Entergalactic, Netflix’s animated Emmy hopeful created by singer/rapper Scott “Kid Cudi” Mescudi and Kenya Barris, marks another “Spider-Verse”-influenced breakthrough that stretches the bounds of illustrative 2D to 3D stylization. The aesthetic presents New York City as moving concept art for a modern love story about two artists, Jabari (voiced by Mescudi) and Meadow (voiced by Jessica Williams), presented as a series in five chapters.
Production designer Robh Ruppel (who provided visual development for “Into the Spider-Verse”) did the illustrative world-building in collaboration with director Fletcher Moules and London-based animation studio DNEG, which rewrote its pipeline to translate the concept art into a handmade look. This spanned animation, shading, lighting, compositing, and rendering. (DNEG leveraged many of these new tools and techniques while simultaneously working on Netflix’s animated feature, Nimona.)
“The free-flowing style fit the idea about an artist in New York,” Ruppel told IndieWire. “So we wanted to portray the world in an artistic fashion that helps illustrate the story.” Creating the concept art conveys the aesthetic through composition, color, and light, but the hand of the artist often gets lost in the translation to animation.
“Our goal was to keep where we started from and to kind of throw away what CG had perfected for the past 20 years,” added Ruppel. “We got rid of the bump map and surface detail; we got rid of subsurface scattering and occlusion and what CG has done so well. What we needed was really good color maps that have brushwork and where the form is painted into the color map itself.”
At the same time, they needed to create lighting to complement the nice painted textures so you can see all of the surfaces. How did they accomplish that? With fake reflection using the geometry to make it look like a painting. “Everything was represented with a brush stroke and we had very hard shadows and everything was a graphic mark rather than a line,” he said. “It was a graphic style that was simplified but accurate, a truthful version of reality.”
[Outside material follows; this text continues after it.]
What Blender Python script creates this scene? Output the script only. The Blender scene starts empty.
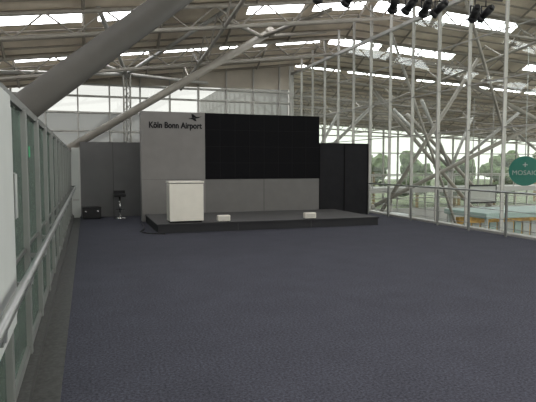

Background buildings, while having the correct perspective, serve as more of a graphic representation of a very detailed New York City landscape than a photoreal recreation. “It’s just appropriately sized colored squares for windows,” said Ruppel. “But it’s the values and the tones that make it look believable, that carry the illusion.”
Meanwhile, color played a large role in telling Jabari’s story to emphasize happiness, sadness, or regret. “We had four looks,” Ruppel continued. “We had the basic New York look, then we had the Mr. Rager look [of his comic character], which is black-and-white and red, and then we had two flashbacks: One that was in the anime style, and one that was a very funky style.”
As far as interior design, there were Jabari’s and Meadows’ adjoining apartments, which reflect their personalities. “They’re kind of mirrors to each other, so it’s a similar layout,” Ruppel said. “The idea is that it’s an aspirational loft and we wanted to put it in the reach of people’s imaginations. Jabari is barely moved in. He’s got a couple pieces of his artwork, his bicycle, lots of boxes.
“And then Meadows is the exact opposite. She’s been there a lot longer. There are the books and the records and the carpets and the plants and all the hanging light fixtures. It definitely represents her workspace.”
Then there were the surreal fantasy sequences with Jabari and Meadows in space, which were the hardest part to execute in layout. “When you’re traveling through the infinity of space, there’s no depth cues,” said Ruppel. “How do we feel like we’re moving?
“And so we would do some 2D pieces of artwork and we’d pan over here, z move there,” he continued. “But then we had to figure out ways to enhance that with dust motes even though they’re not dust motes going by the trail coming off the bike. That gave a good sort of z-depth cue, a little bit of subtle parallax with the galaxies when they would go away from it, pulling back on the stars, having stars go past. The trick was getting the timing to work in layout so that you felt like you were moving.”